Dataset excerpts:

____________________

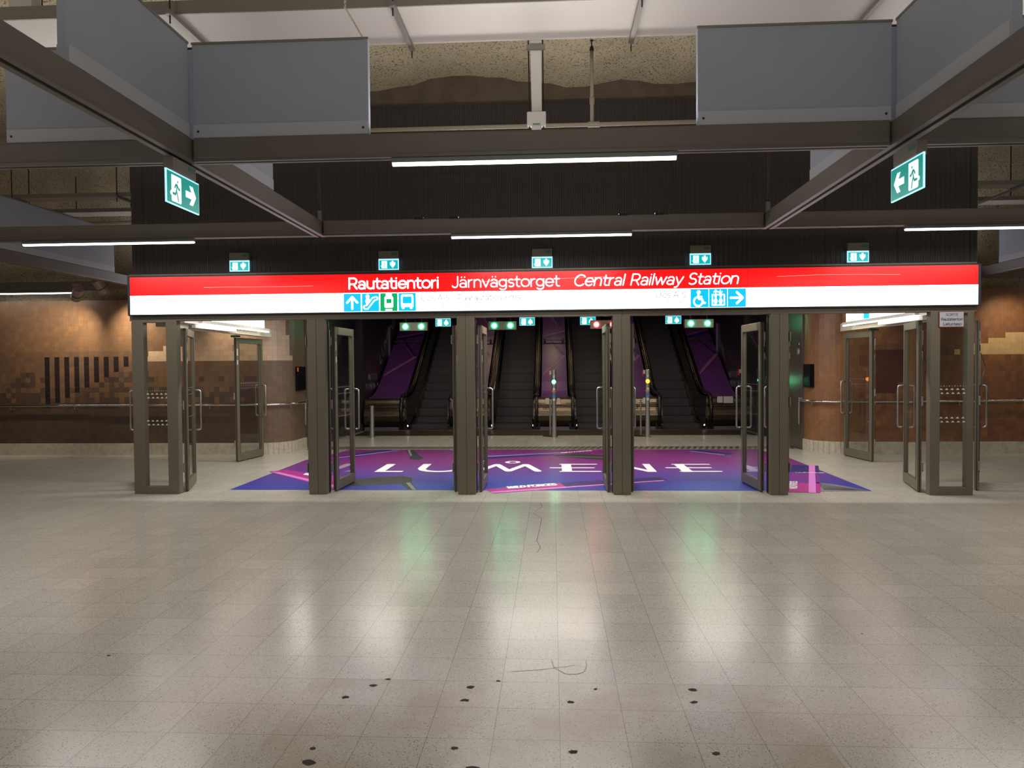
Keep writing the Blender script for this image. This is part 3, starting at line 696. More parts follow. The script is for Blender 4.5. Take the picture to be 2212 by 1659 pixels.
def square(x, m): return MB().box(x, x + S - .008, YS - .003, YS - .001, 2.396, 2.396 + S).build('pictogram', m, sg)
def pic(x, sq, fn):
    mb = MB(); fn(mb, lambda u, v: (x + u * (S - .008), YS - .005, 2.396 + v * S)); mb.build('symbol', M['whitelit'], sq)
def p_arrow(mb, f): draw(mb, [L(.5, .16, .5, .8), L(.2, .5, .5, .82, .8, .5)], .12, f)
def p_esc(mb, f):
    disc(mb, .33, .84, .11, f); poly(mb, [(.2, .6), (.27, .74), (.4, .74), (.52, .62), (.36, .38), (.24, .42)], f)
    draw(mb, [L(.2, .14, .34, .14, .74, .62, .84, .64)], .07, f); draw(mb, [L(.2, .32, .28, .34, .62, .76, .8, .8)], .07, f)
    draw(mb, [A(.18, .23, .08, .09, 90, 270), A(.83, .72, .09, .08, -90, 90)], .07, f)
def p_tram(mb, f):
    draw(mb, [L(.36, .93, .64, .93), L(.34, .07, .66, .07)], .09, f)
    poly(mb, [(.25, .25), (.29, .19), (.71, .19), (.75, .25), (.75, .76), (.66, .87), (.34, .87), (.25, .76)], f)
def p_bus(mb, f):
    poly(mb, [(.14, .22), (.86, .22), (.86, .84), (.8, .92), (.2, .92), (.14, .84)], f); poly(mb, [(.2, .22), (.2, .12), (.33, .12), (.33, .22)], f); poly(mb, [(.67, .22), (.67, .12), (.8, .12), (.8, .22)], f)
def p_wheel(mb, f):
    disc(mb, .45, .82, .11, f); draw(mb, [A(.42, .32, .24, .24, 100, 400)], .09, f); draw(mb, [L(.43, .66, .47, .46, .62, .46, .72, .24, .8, .24)], .11, f); draw(mb, [L(.46, .6, .62, .58)], .07, f)
def p_lift(mb, f):
    draw(mb, [L(.18, .12, .84, .12, .84, .68, .18, .68, .18, .12)], .07, f)
    for x in (.36, .64): disc(mb, x, .58, .06, f); poly(mb, [(x - .04, .5), (x + .04, .5), (x + .11, .34), (x + .05, .18), (x - .05, .18), (x - .11, .34)], f)
    draw(mb, [L(.36, .72, .36, .92), L(.26, .82, .36, .93, .46, .82), L(.62, .92, .62, .74), L(.52, .84, .62, .73, .72, .84)], .05, f)
def p_right(mb, f): draw(mb, [L(.16, .5, .8, .5), L(.5, .2, .82, .5, .5, .8)], .12, f)
x = -2.70
for fn, m in ((p_arrow, 'cyan'), (p_esc, 'cyan'), (p_tram, 'green'), (p_bus, 'cyan')):
    q = square(x, M[m]); pic(x, q, fn)
    if fn in (p_tram, p_bus):
        wd = (.36, .66, .44, .68) if fn is p_tram else (.24, .76, .42, .8)
        mb = MB(); poly(mb, [(wd[0], wd[2]), (wd[1], wd[2]), (wd[1], wd[3]), (wd[0], wd[3])], lambda u, v: (x + u * (S - .008), YS - .007, 2.396 + v * S)); mb.build('symbol_window', M[m], q)
    x += S + .008
x = 1.75
for fn in (p_wheel, p_lift, p_right): q = square(x, M['cyan']); pic(x, q, fn); x += S

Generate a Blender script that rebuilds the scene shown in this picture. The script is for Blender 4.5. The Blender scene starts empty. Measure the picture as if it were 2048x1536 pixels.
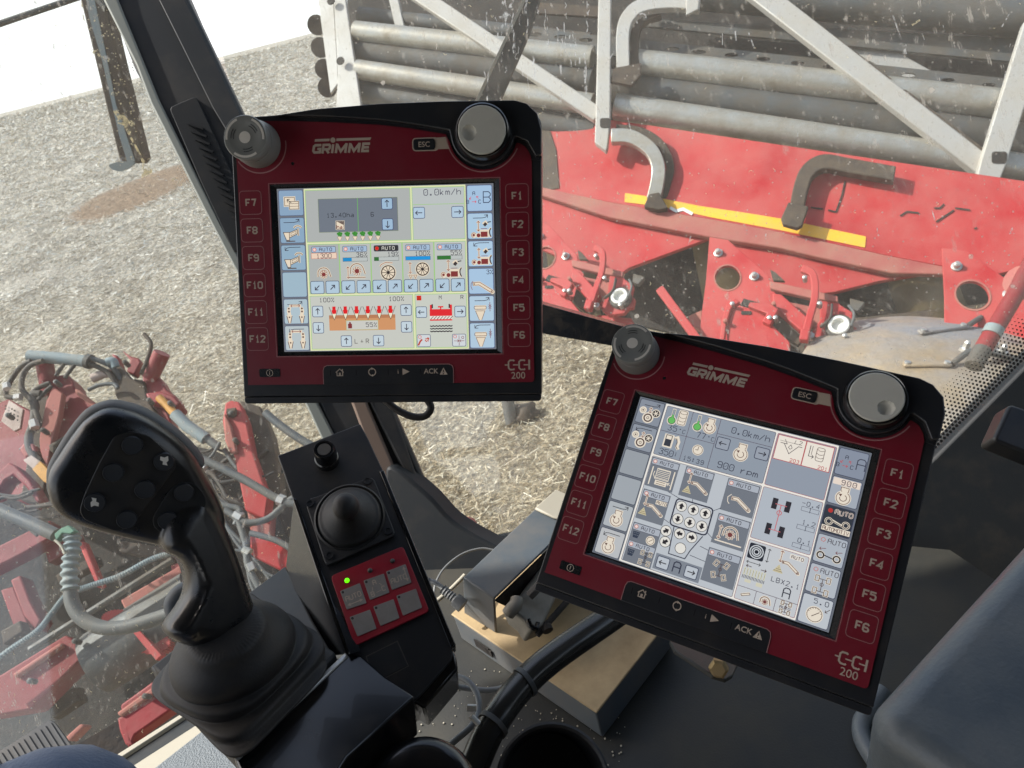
import bpy, bmesh, math, random
import numpy as np
from mathutils import Vector, Matrix
from mathutils.geometry import tessellate_polygon
random.seed(7); rng = np.random.default_rng(5)
C = bpy.context.scene.collection
sc = bpy.context.scene
R_ = math.radians
# ---------------------------------------------------------------- camera
FPX = 1460.0
PITCH, ROLL = R_(28.3), R_(14.5)
CAM = Vector((0, 0, 3.0))
FW = Vector((0, math.cos(PITCH), -math.sin(PITCH)))
UP0 = Vector((0, math.sin(PITCH), math.cos(PITCH)))
X0 = Vector((1, 0, 0))
RT = X0*math.cos(ROLL) - UP0*math.sin(ROLL)
UPV = X0*math.sin(ROLL) + UP0*math.cos(ROLL)
cd = bpy.data.cameras.new('camera'); cam = bpy.data.objects.new('camera', cd); C.objects.link(cam)
m = Matrix((RT, UPV, -FW)).transposed().to_4x4(); m.translation = CAM; cam.matrix_world = m
cd.sensor_width = 36; cd.lens = 36*FPX/2048; cd.clip_start = 0.02; cd.clip_end = 3000
sc.camera = cam
cd.dof.use_dof = True; cd.dof.focus_distance = 0.66; cd.dof.aperture_fstop = 20.0
# ---------------------------------------------------------------- light
SUN_EL, SUN_AZ = 46, 284      # azimuth of the sun, degrees clockwise from +Y
w = bpy.data.worlds.new('World'); sc.world = w; w.use_nodes = True
nt = w.node_tree; bg = nt.nodes['Background']
sky = nt.nodes.new('ShaderNodeTexSky'); sky.sky_type = 'NISHITA'; sky.sun_disc = False
sky.sun_elevation = R_(SUN_EL); sky.sun_rotation = R_(SUN_AZ); sky.air_density = 1.2; sky.dust_density = 3.0
# milky white haze low over the field, thinning out upwards
tcw = nt.nodes.new('ShaderNodeTexCoord'); sx = nt.nodes.new('ShaderNodeSeparateXYZ'); nt.links.new(tcw.outputs['Generated'], sx.inputs[0])
mrw = nt.nodes.new('ShaderNodeMapRange'); mrw.inputs[1].default_value = .42; mrw.inputs[2].default_value = .05; mrw.inputs[3].default_value = .12; mrw.inputs[4].default_value = .95; nt.links.new(sx.outputs['Z'], mrw.inputs[0])
mxw = nt.nodes.new('ShaderNodeMix'); mxw.data_type = 'RGBA'; nt.links.new(mrw.outputs[0], mxw.inputs[0]); nt.links.new(sky.outputs[0], mxw.inputs[6]); mxw.inputs[7].default_value = (8.2, 8.3, 8.4, 1)
nt.links.new(mxw.outputs[2], bg.inputs[0]); bg.inputs[1].default_value = 0.12
sd = bpy.data.lights.new('sun', 'SUN'); so = bpy.data.objects.new('sun', sd); C.objects.link(so)
sd.energy = 3.6; sd.angle = R_(0.6); sd.color = (1, .96, .90)
az, el = R_(SUN_AZ), R_(SUN_EL)
sdir = Vector((math.sin(az)*math.cos(el), math.cos(az)*math.cos(el), math.sin(el)))
so.rotation_euler = sdir.to_track_quat('Z', 'Y').to_euler()
sc.view_settings.view_transform = 'Standard'; sc.view_settings.look = 'None'
sc.view_settings.exposure = 0.95
EXPO = 2**0.95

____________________

Short exercise:
Restate the entire listing word for word, excluding pictures.

Answer to the problem:
Keep writing the Blender script for this image. This is part 3, starting at line 696. More parts follow. The script is for Blender 4.5. Take the picture to be 2212 by 1659 pixels.
def square(x, m): return MB().box(x, x + S - .008, YS - .003, YS - .001, 2.396, 2.396 + S).build('pictogram', m, sg)
def pic(x, sq, fn):
    mb = MB(); fn(mb, lambda u, v: (x + u * (S - .008), YS - .005, 2.396 + v * S)); mb.build('symbol', M['whitelit'], sq)
def p_arrow(mb, f): draw(mb, [L(.5, .16, .5, .8), L(.2, .5, .5, .82, .8, .5)], .12, f)
def p_esc(mb, f):
    disc(mb, .33, .84, .11, f); poly(mb, [(.2, .6), (.27, .74), (.4, .74), (.52, .62), (.36, .38), (.24, .42)], f)
    draw(mb, [L(.2, .14, .34, .14, .74, .62, .84, .64)], .07, f); draw(mb, [L(.2, .32, .28, .34, .62, .76, .8, .8)], .07, f)
    draw(mb, [A(.18, .23, .08, .09, 90, 270), A(.83, .72, .09, .08, -90, 90)], .07, f)
def p_tram(mb, f):
    draw(mb, [L(.36, .93, .64, .93), L(.34, .07, .66, .07)], .09, f)
    poly(mb, [(.25, .25), (.29, .19), (.71, .19), (.75, .25), (.75, .76), (.66, .87), (.34, .87), (.25, .76)], f)
def p_bus(mb, f):
    poly(mb, [(.14, .22), (.86, .22), (.86, .84), (.8, .92), (.2, .92), (.14, .84)], f); poly(mb, [(.2, .22), (.2, .12), (.33, .12), (.33, .22)], f); poly(mb, [(.67, .22), (.67, .12), (.8, .12), (.8, .22)], f)
def p_wheel(mb, f):
    disc(mb, .45, .82, .11, f); draw(mb, [A(.42, .32, .24, .24, 100, 400)], .09, f); draw(mb, [L(.43, .66, .47, .46, .62, .46, .72, .24, .8, .24)], .11, f); draw(mb, [L(.46, .6, .62, .58)], .07, f)
def p_lift(mb, f):
    draw(mb, [L(.18, .12, .84, .12, .84, .68, .18, .68, .18, .12)], .07, f)
    for x in (.36, .64): disc(mb, x, .58, .06, f); poly(mb, [(x - .04, .5), (x + .04, .5), (x + .11, .34), (x + .05, .18), (x - .05, .18), (x - .11, .34)], f)
    draw(mb, [L(.36, .72, .36, .92), L(.26, .82, .36, .93, .46, .82), L(.62, .92, .62, .74), L(.52, .84, .62, .73, .72, .84)], .05, f)
def p_right(mb, f): draw(mb, [L(.16, .5, .8, .5), L(.5, .2, .82, .5, .5, .8)], .12, f)
x = -2.70
for fn, m in ((p_arrow, 'cyan'), (p_esc, 'cyan'), (p_tram, 'green'), (p_bus, 'cyan')):
    q = square(x, M[m]); pic(x, q, fn)
    if fn in (p_tram, p_bus):
        wd = (.36, .66, .44, .68) if fn is p_tram else (.24, .76, .42, .8)
        mb = MB(); poly(mb, [(wd[0], wd[2]), (wd[1], wd[2]), (wd[1], wd[3]), (wd[0], wd[3])], lambda u, v: (x + u * (S - .008), YS - .007, 2.396 + v * S)); mb.build('symbol_window', M[m], q)
    x += S + .008
x = 1.75
for fn in (p_wheel, p_lift, p_right): q = square(x, M['cyan']); pic(x, q, fn); x += S

Generate a Blender script that rebuilds the scene shown in this picture. The script is for Blender 4.5. The Blender scene starts empty. Measure the picture as if it were 2048x1536 pixels.
import bpy, bmesh, math, random
import numpy as np
from mathutils import Vector, Matrix
from mathutils.geometry import tessellate_polygon
random.seed(7); rng = np.random.default_rng(5)
C = bpy.context.scene.collection
sc = bpy.context.scene
R_ = math.radians
# ---------------------------------------------------------------- camera
FPX = 1460.0
PITCH, ROLL = R_(28.3), R_(14.5)
CAM = Vector((0, 0, 3.0))
FW = Vector((0, math.cos(PITCH), -math.sin(PITCH)))
UP0 = Vector((0, math.sin(PITCH), math.cos(PITCH)))
X0 = Vector((1, 0, 0))
RT = X0*math.cos(ROLL) - UP0*math.sin(ROLL)
UPV = X0*math.sin(ROLL) + UP0*math.cos(ROLL)
cd = bpy.data.cameras.new('camera'); cam = bpy.data.objects.new('camera', cd); C.objects.link(cam)
m = Matrix((RT, UPV, -FW)).transposed().to_4x4(); m.translation = CAM; cam.matrix_world = m
cd.sensor_width = 36; cd.lens = 36*FPX/2048; cd.clip_start = 0.02; cd.clip_end = 3000
sc.camera = cam
cd.dof.use_dof = True; cd.dof.focus_distance = 0.66; cd.dof.aperture_fstop = 20.0
# ---------------------------------------------------------------- light
SUN_EL, SUN_AZ = 46, 284      # azimuth of the sun, degrees clockwise from +Y
w = bpy.data.worlds.new('World'); sc.world = w; w.use_nodes = True
nt = w.node_tree; bg = nt.nodes['Background']
sky = nt.nodes.new('ShaderNodeTexSky'); sky.sky_type = 'NISHITA'; sky.sun_disc = False
sky.sun_elevation = R_(SUN_EL); sky.sun_rotation = R_(SUN_AZ); sky.air_density = 1.2; sky.dust_density = 3.0
# milky white haze low over the field, thinning out upwards
tcw = nt.nodes.new('ShaderNodeTexCoord'); sx = nt.nodes.new('ShaderNodeSeparateXYZ'); nt.links.new(tcw.outputs['Generated'], sx.inputs[0])
mrw = nt.nodes.new('ShaderNodeMapRange'); mrw.inputs[1].default_value = .42; mrw.inputs[2].default_value = .05; mrw.inputs[3].default_value = .12; mrw.inputs[4].default_value = .95; nt.links.new(sx.outputs['Z'], mrw.inputs[0])
mxw = nt.nodes.new('ShaderNodeMix'); mxw.data_type = 'RGBA'; nt.links.new(mrw.outputs[0], mxw.inputs[0]); nt.links.new(sky.outputs[0], mxw.inputs[6]); mxw.inputs[7].default_value = (8.2, 8.3, 8.4, 1)
nt.links.new(mxw.outputs[2], bg.inputs[0]); bg.inputs[1].default_value = 0.12
sd = bpy.data.lights.new('sun', 'SUN'); so = bpy.data.objects.new('sun', sd); C.objects.link(so)
sd.energy = 3.6; sd.angle = R_(0.6); sd.color = (1, .96, .90)
az, el = R_(SUN_AZ), R_(SUN_EL)
sdir = Vector((math.sin(az)*math.cos(el), math.cos(az)*math.cos(el), math.sin(el)))
so.rotation_euler = sdir.to_track_quat('Z', 'Y').to_euler()
sc.view_settings.view_transform = 'Standard'; sc.view_settings.look = 'None'
sc.view_settings.exposure = 0.95
EXPO = 2**0.95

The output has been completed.